Probably not. When I went to school in the late 40s and 50s there was not nearly as much focus on the treaty as there is now and I think that is a pity. Because signing the treaty was a vitally important part of our history, and I think New Zealanders should have a good understanding of that document.

Do you believe majority-rule democracy will necessarily safeguard the rights of minorities?

Necessarily? No. I think it is crucially important that in any democracy, the majority thinks carefully about the rights of minorities, and that hasn't always been the case. One thinks of the laws which we had discriminating against gays and lesbians. I am pleased that those laws have gone. I think the majority has always got to be careful to not discriminate against minorities of whatever kind.

You didn't have a coherent answer when Kim Hill asked you in a television interview what it meant to be a New Zealander. Do you have one now?

You're right. I didn't. I started off by saying, "For starters, anyone who was born in New Zealand ... " And then I remembered that my first wife, my current wife and two of my three children were born outside New Zealand and that didn't make any sense so I stopped myself at that point. The answer I'd give in summary form is a New Zealander is someone who gets a lump in his throat when he flies back into the country after being overseas. And I guess that is shorthand for saying a New Zealander is someone who loves the culture, loves the land, loves the people, loves the fact that in New Zealand we are almost devoid of class structure, we are substantially free of racial tension, that someone who is the son of a person who works in an unskilled job in the parks and garden of a city council can become a law professor, and that is not true in many other societies. Maybe it is someone overseas who sings Pokarekareana when asked to sing a song. I don't think you can easily define a New Zealander but I think that's what I mean by a New Zealander.

In your Orewa speech, you raised the example of road construction being halted because it would disturb a taniwha. In the 1960s, Wellington residents vigorously opposed the construction of the city's motorway through the Bolton St cemetery, where early Pakeha settlers are buried. What's the difference? Shouldn't Maori spiritual beliefs be recognised?

I think if we were talking about putting a road through a Maori cemetery, we would need to deal with that as sensitively as putting it through any other cemetery. I am deeply troubled by incurring substantial cost for what, by almost any standards, is a mythological being.

In the same speech I referred to the reluctance to disturb the spirit of Mt Ruapehu. Inevitable there are tensions in areas like this. Religious beliefs are inevitably mocked and I don't want to do that but in a situation where there is a tradeoff between saving lives in the case of Mt Ruapehu [draining the crater lake to prevent a lahar] and potentially even in the case of the Waikato motorway and a belief held by a small number of people, I think sometimes those beliefs have to be discarded.

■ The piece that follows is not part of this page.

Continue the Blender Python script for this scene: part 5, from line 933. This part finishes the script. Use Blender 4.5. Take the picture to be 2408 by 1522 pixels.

If you were Prime Minister, would you appoint a Minister of Maori Affairs?

I haven't crossed that bridge yet. It is clearly an issue we need to think about over the next 18 months.

Would you axe the Maori Television Service?

I think there is an obligation on the Crown to support the Maori language. The question is, "Is Maori Television an effective way of doing that?" I think what we've seen so far is not encouraging about this being an effective or efficient way of encouraging Maori language. I suspect it might have been very much more efficient to provide more Maori language school books, books in general. I think the way they've gone about it is very expensive and rather inefficient.

Does that mean you're not sure?

It means I'm not sure.

You have been photographed this week holding babies. Are you getting the hang of politics?

I think in a funny kind of way I have been involved in building constituencies for a long time. My Reserve Bank Governor's role was about building a public constituency for low inflation and explaining why low inflation was beneficial to all New Zealanders, expect perhaps property speculators. I am still building a constituency, this time for New Zealand's future.